Economists have spent 15 years measuring national complexity through exports, patents, and research output. Software was invisible in all of it. A new paper in Research Policy, authored by Sándor Juhász, Johannes Wachs, Jermain Kaminski, and César Hidalgo, fixes that gap using GitHub Innovation Graph data covering 163 economies, 150 programming languages, and quarterly developer activity from 2020 to 2023. The finding: a software-derived Economic Complexity Index predicts GDP per capita and income inequality even after controlling for every traditional measure.
The method is precise. The team queried the GitHub GraphQL API to map language co-occurrence across repositories, applied cosine similarity with normalization to prevent polyglot repos from skewing results, and used hierarchical clustering to compress 150 languages into 59 coherent technology stacks called software bundles.
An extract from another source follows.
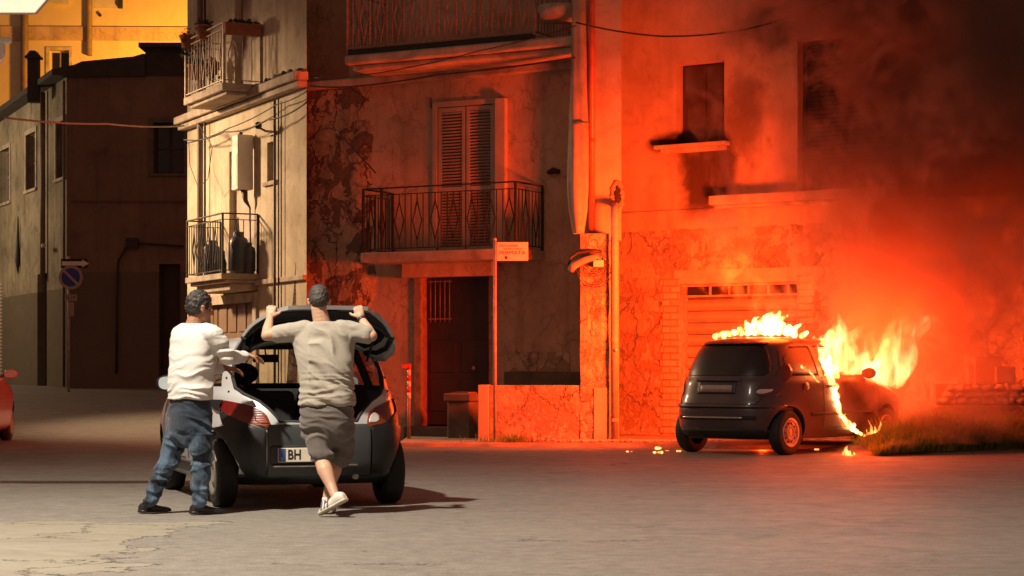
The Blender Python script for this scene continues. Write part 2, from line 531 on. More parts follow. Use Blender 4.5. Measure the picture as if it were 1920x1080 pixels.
def wall_with_holes(x0, x1, z0, z1, holes, depth=0.3, thick=0.5, mi=0):
    back = thick if thick > depth else None
    """front face at y=0 with openings cut in; holes: (x0,x1,z0,z1)"""
    mb = MB()
    xs = sorted({x0, x1, *[h[0] for h in holes], *[h[1] for h in holes]})
    zs = sorted({z0, z1, *[h[2] for h in holes], *[h[3] for h in holes]})
    for i in range(len(xs) - 1):
        for j in range(len(zs) - 1):
            cx = (xs[i] + xs[i + 1]) / 2; cz = (zs[j] + zs[j + 1]) / 2
            if any(h[0] < cx < h[1] and h[2] < cz < h[3] for h in holes): continue
            mb.add([(xs[i], 0, zs[j]), (xs[i + 1], 0, zs[j]), (xs[i + 1], 0, zs[j + 1]), (xs[i], 0, zs[j + 1])], [(0, 1, 2, 3)], mi)
    for a, b, c, d in holes:
        for p, q in (((a, c), (b, c)), ((b, c), (b, d)), ((b, d), (a, d)), ((a, d), (a, c))):
            mb.add([(p[0], 0, p[1]), (q[0], 0, q[1]), (q[0], depth, q[1]), (p[0], depth, p[1])], [(0, 1, 2, 3)], mi)
    # body behind
    mb.add([(x0, 0, z0), (x0, thick, z0), (x0, thick, z1), (x0, 0, z1)], [(0, 1, 2, 3)], mi)
    mb.add([(x1, 0, z0), (x1, thick, z0), (x1, thick, z1), (x1, 0, z1)], [(0, 1, 2, 3)], mi)
    mb.add([(x0, 0, z1), (x1, 0, z1), (x1, thick, z1), (x0, thick, z1)], [(0, 1, 2, 3)], mi)
    if back: mb.add([(x0, thick, z0), (x1, thick, z0), (x1, thick, z1), (x0, thick, z1)], [(0, 1, 2, 3)], mi)
    return mb


def louvred(par, x0, x1, z0, z1, y, n, name='shutter', mat='shutter', lower=False):
    """one louvred shutter leaf"""
    st = 0.055
    mb = MB()
    mb.box(x0, x0 + st, y - 0.02, y + 0.02, z0, z1); mb.box(x1 - st, x1, y - 0.02, y + 0.02, z0, z1)
    for a, b in ((z0, z0 + 0.09), (z1 - 0.07, z1), (z0 + (z1 - z0) * 0.42, z0 + (z1 - z0) * 0.42 + 0.07)):
        mb.box(x0 + st, x1 - st, y - 0.018, y + 0.018, a, b)
    lo = z0 + 0.09; mid0 = z0 + (z1 - z0) * 0.42; mid1 = mid0 + 0.07; hi = z1 - 0.07
    for a, b in ((lo, mid0), (mid1, hi)):
        k = max(3, int(n * (b - a) / (z1 - z0)))
        for i in range(k):
            zc = a + (i + 0.5) * (b - a) / k
            mb.bar((x0 + st, y, zc), (x1 - st, y, zc), 0.045, 0.008, up=(0, 0.75, 1))
    o = obj(name, mb, M[mat], par)
    bk = MB().box(x0 + st, x1 - st, y + 0.03, y + 0.04, z0 + 0.05, z1 - 0.05)
    obj('shutter_backing', bk, M['dark'], o)
    return o


def window(par, x0, x1, z0, z1, y=0.22, frame='frame_white', mull=1, sill=None, sill_mat='stone', trans=True, surround=None):
    f = MB(); t = 0.05
    f.box(x0, x0 + t, y - 0.03, y + 0.03, z0, z1); f.box(x1 - t, x1, y - 0.03, y + 0.03, z0, z1)
    f.box(x0 + t, x1 - t, y - 0.03, y + 0.03, z0, z0 + t); f.box(x0 + t, x1 - t, y - 0.03, y + 0.03, z1 - t, z1)
    for i in range(mull):
        xc = x0 + (x1 - x0) * (i + 1) / (mull + 1)
        f.box(xc - 0.03, xc + 0.03, y - 0.028, y + 0.028, z0 + t, z1 - t)
    if trans:
        zc = z0 + (z1 - z0) * 0.5
        f.box(x0 + t, x1 - t, y - 0.025, y + 0.025, zc - 0.02, zc + 0.02)
    o = obj('window', f, M[frame], par)
    obj('pane', MB().box(x0 + t, x1 - t, y + 0.004, y + 0.012, z0 + t, z1 - t), M['glass_dark'], o)
    if sill:
        obj('sill', MB().box(x0 - 0.12, x1 + 0.12, -sill, 0.2, z0 - 0.07, z0), M[sill_mat], o, bevel=0.01)
    if surround:
        s = MB(); w = 0.11
        s.box(x0 - w, x0, -surround, 0.05, z0, z1 + w); s.box(x1, x1 + w, -surround, 0.05, z0, z1 + w)
        s.box(x0, x1, -surround, 0.05, z1, z1 + w)
        obj('window_surround', s, M[sill_mat], o)
    return o


def diamond(mb, xc, z0, z1, w, P, r=0.007):
    zc = (z0 + z1) / 2; h = (z1 - z0) / 2
    a = P(xc, zc - h * 0.72); b = P(xc - w, zc); c = P(xc, zc + h * 0.72); d = P(xc + w, zc)
    for p, q in ((a, b), (b, c), (c, d), (d, a)): mb.bar(p, q, r * 2, r * 2)
    mb.bar(P(xc, z0), a, r * 2); mb.bar(c, P(xc, z1), r * 2)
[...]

They then ran the standard ECI pipeline: revealed comparative advantage, binarization, iterative scoring. A country specializing in rare, non-ubiquitous bundles, think certified embedded systems for aerospace, scores high. A country whose developers concentrate in Python and JavaScript scores low. The paper also confirms the principle of relatedness holds in software: countries move into technology stacks adjacent to their existing specializations, not random ones.
The interview with all four researchers is worth reading in full, particularly the exchange where Hidalgo explains the kitchen analogy and where Kaminski describes code crossing borders via git push as the economy's digital dark matter. The Q4 2025 Innovation Graph data release accompanies the paper. The underlying dataset and the 59-bundle taxonomy are the real assets here, and researchers replicating or extending this work now have a cleaner foundation than anything previously available.